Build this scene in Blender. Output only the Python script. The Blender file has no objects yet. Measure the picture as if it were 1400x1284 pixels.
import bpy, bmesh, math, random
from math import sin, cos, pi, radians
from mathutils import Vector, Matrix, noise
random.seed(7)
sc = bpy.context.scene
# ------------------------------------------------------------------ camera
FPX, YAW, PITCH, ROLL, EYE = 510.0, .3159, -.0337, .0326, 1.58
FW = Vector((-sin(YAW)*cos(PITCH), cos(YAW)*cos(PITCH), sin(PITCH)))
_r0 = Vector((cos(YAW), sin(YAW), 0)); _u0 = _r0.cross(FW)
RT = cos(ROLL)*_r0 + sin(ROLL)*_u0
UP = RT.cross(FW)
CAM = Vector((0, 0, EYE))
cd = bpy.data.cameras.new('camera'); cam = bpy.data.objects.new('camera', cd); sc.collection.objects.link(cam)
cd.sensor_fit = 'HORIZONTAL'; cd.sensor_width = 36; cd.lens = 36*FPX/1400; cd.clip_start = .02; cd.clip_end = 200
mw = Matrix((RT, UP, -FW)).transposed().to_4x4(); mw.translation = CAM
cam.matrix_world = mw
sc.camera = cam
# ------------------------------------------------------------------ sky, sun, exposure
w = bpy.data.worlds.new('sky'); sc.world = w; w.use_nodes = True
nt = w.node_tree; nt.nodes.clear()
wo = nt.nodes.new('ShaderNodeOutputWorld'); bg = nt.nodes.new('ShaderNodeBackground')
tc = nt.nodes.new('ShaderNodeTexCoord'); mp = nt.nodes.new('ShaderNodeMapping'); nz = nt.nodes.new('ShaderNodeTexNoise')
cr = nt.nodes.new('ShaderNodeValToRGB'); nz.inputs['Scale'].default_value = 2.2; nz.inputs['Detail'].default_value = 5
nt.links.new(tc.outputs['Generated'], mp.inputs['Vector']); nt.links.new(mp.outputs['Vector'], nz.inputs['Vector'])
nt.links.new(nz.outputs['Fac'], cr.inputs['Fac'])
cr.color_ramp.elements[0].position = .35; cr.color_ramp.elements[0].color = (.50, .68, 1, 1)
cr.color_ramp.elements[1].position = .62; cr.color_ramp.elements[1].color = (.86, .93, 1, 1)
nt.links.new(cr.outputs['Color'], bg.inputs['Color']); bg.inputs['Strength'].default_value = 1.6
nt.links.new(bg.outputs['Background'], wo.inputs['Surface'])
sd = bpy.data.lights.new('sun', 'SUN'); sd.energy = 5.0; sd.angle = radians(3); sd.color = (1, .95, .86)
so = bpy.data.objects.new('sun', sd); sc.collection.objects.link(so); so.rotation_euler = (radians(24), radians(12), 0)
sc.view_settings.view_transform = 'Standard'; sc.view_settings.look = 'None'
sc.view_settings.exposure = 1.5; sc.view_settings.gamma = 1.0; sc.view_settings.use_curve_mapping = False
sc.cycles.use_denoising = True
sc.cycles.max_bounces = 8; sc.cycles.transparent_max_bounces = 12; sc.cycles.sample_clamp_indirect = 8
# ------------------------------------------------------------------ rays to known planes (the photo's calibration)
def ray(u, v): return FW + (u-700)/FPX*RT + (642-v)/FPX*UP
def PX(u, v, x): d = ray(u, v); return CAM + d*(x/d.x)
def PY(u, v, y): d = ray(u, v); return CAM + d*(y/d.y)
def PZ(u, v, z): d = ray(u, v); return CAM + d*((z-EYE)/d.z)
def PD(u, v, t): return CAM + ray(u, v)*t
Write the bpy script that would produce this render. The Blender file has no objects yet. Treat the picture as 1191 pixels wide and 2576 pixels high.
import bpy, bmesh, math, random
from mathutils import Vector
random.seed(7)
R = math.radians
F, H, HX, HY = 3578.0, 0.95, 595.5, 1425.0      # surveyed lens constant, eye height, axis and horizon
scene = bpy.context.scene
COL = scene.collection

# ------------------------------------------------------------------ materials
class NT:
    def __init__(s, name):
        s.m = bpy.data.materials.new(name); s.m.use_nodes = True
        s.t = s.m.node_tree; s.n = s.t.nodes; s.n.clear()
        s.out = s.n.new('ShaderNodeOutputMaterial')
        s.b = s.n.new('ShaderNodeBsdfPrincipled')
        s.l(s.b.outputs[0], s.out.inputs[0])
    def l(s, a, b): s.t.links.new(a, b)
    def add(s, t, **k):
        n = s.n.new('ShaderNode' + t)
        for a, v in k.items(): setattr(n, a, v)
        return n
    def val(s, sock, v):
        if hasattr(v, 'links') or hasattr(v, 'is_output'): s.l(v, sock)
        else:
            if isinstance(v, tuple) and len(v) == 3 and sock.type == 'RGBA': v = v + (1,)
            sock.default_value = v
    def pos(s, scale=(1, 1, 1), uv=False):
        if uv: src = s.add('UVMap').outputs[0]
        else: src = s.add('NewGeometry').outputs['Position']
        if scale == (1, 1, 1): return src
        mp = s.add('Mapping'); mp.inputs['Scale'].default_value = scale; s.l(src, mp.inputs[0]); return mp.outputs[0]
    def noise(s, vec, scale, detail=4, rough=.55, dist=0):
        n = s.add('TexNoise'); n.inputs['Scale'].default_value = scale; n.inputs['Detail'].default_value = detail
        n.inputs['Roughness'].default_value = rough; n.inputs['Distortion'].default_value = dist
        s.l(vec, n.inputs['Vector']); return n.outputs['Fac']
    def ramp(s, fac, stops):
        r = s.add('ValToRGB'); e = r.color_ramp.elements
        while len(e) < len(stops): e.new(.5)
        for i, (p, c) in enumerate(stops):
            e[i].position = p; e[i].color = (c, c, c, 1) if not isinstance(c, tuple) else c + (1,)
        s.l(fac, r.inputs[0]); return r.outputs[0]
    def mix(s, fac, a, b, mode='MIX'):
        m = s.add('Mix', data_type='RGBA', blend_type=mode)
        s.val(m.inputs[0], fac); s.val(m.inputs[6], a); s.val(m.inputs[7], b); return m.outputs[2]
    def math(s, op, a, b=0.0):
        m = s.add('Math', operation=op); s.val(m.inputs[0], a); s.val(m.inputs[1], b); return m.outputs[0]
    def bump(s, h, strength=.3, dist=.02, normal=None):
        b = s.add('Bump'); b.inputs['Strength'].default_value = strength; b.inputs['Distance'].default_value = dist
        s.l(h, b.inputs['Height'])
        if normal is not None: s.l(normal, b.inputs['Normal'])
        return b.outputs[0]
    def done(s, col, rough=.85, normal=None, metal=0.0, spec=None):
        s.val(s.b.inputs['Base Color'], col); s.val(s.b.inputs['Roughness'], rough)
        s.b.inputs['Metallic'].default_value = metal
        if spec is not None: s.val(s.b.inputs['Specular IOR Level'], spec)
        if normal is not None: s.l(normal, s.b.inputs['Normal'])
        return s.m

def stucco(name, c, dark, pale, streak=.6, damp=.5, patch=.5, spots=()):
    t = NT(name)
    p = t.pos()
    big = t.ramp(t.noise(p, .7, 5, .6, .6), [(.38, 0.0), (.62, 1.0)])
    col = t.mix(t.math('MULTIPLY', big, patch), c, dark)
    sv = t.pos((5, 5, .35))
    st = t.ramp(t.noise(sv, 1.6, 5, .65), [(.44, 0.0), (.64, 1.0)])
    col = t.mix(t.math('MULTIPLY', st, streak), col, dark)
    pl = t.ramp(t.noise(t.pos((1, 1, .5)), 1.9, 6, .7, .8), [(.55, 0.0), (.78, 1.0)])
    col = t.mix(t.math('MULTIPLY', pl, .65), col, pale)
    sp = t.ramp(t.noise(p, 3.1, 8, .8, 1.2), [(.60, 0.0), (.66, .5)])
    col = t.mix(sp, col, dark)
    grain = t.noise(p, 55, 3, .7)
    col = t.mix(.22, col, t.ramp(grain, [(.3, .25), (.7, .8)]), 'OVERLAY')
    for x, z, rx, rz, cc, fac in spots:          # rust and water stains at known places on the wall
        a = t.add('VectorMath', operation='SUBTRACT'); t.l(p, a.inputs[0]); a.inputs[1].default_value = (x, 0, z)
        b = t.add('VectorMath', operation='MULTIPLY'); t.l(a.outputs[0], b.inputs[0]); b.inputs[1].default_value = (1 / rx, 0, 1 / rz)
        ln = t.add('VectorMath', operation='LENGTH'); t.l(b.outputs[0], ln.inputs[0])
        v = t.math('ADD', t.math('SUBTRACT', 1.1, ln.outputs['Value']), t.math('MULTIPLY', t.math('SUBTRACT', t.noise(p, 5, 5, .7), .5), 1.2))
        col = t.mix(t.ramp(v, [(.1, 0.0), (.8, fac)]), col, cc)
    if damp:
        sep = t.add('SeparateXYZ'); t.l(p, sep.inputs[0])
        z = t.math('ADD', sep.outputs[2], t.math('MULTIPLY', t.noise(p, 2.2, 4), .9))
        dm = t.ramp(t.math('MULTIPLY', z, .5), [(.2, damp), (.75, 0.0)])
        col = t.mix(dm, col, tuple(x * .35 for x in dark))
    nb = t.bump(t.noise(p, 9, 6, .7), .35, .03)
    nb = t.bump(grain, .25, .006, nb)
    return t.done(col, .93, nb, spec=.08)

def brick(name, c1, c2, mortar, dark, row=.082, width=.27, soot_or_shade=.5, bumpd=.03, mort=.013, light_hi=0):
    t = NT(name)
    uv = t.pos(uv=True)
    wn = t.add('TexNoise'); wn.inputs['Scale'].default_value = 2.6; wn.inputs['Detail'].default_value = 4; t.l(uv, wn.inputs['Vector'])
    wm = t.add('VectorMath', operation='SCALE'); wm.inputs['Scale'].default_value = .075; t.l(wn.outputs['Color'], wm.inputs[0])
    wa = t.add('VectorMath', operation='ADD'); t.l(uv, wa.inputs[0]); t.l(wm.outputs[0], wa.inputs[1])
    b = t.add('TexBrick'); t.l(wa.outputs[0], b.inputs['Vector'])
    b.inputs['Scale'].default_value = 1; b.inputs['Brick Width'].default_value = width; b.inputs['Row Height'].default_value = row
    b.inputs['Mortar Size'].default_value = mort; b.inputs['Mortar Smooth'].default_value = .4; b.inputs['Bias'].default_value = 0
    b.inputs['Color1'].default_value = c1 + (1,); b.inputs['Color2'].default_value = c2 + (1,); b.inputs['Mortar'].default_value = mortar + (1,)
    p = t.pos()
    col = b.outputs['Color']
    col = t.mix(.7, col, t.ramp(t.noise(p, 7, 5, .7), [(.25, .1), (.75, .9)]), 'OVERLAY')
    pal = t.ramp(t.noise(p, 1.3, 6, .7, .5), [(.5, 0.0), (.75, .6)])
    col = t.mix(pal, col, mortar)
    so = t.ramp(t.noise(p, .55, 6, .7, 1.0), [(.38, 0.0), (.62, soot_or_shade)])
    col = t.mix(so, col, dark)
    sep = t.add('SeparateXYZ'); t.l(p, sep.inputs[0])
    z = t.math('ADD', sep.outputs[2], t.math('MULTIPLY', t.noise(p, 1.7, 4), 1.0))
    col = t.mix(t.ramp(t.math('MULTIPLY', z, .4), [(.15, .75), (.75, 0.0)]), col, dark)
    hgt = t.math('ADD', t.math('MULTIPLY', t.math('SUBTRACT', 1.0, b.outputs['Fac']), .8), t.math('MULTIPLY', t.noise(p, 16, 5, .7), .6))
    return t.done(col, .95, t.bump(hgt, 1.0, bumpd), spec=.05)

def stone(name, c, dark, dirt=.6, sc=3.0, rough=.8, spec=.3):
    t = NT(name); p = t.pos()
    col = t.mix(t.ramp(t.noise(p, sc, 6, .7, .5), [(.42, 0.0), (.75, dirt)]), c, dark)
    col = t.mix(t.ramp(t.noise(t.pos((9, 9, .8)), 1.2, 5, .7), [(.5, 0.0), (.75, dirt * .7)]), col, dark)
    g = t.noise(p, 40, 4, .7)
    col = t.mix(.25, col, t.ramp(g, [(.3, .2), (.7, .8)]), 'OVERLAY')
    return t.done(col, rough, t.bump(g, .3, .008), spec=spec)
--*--
- **WHAT YOU NEED TO DO**
Only the lines from the one that contains "0.0)]), col, dark)" to the end of the entries above should be given again, exactly and in full.

- **THE REPLY**
    col = t.mix(t.ramp(t.math('MULTIPLY', z, .4), [(.15, .75), (.75, 0.0)]), col, dark)
    hgt = t.math('ADD', t.math('MULTIPLY', t.math('SUBTRACT', 1.0, b.outputs['Fac']), .8), t.math('MULTIPLY', t.noise(p, 16, 5, .7), .6))
    return t.done(col, .95, t.bump(hgt, 1.0, bumpd), spec=.05)

def stone(name, c, dark, dirt=.6, sc=3.0, rough=.8, spec=.3):
    t = NT(name); p = t.pos()
    col = t.mix(t.ramp(t.noise(p, sc, 6, .7, .5), [(.42, 0.0), (.75, dirt)]), c, dark)
    col = t.mix(t.ramp(t.noise(t.pos((9, 9, .8)), 1.2, 5, .7), [(.5, 0.0), (.75, dirt * .7)]), col, dark)
    g = t.noise(p, 40, 4, .7)
    col = t.mix(.25, col, t.ramp(g, [(.3, .2), (.7, .8)]), 'OVERLAY')
    return t.done(col, rough, t.bump(g, .3, .008), spec=spec)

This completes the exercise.